A challenge to each generation! We all see the need of missions. Each generation endures the rejection of the gospel. The church also reaps the consequences of corruption in the church. In this book the dark ages were really dark times for the church. A lot of heresy, violence, and forced faith stemming from Constantine. The book promotes mission overseas for lack of Christian organizations unlike America with churches at every corner. Pray fervently and ask God to help expose people to Jesus.
Seminal work, providing compelling reasons for missions, a wonderful exposition of Acts and history of global missions from the apostolic era through the Puritan age, and an amazing description of the state of the lost in the eighteenth century world. Wonderful to read this knowing what Carey would do in India because of this passion.

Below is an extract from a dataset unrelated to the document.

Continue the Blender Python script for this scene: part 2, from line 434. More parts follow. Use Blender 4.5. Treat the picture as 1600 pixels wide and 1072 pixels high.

Carey presents a wonderful argument for the enduring obligation of the Great Commission on both exegetical and historical grounds. He also does an excellent job presenting the need for sending missionaries and the Christian's duty to, as he has said elsewhere, either go down into the pit or hold the ropes for those willing to go.
Carey tiene la sensibilidad para llevarnos a responsabilizarnos de lo que el Señor nos ordena en su palabra. Lejos de sonar autoritario, es ilógico llamarse hijo de Dios sin tener un "corazón misionero." Qué Dios mismo obre a través de Su Palabra para llevarnos al uso de medios disponibles, movidos por la transformación de nuestros corazones. ¡El Señor es bueno y está viniendo!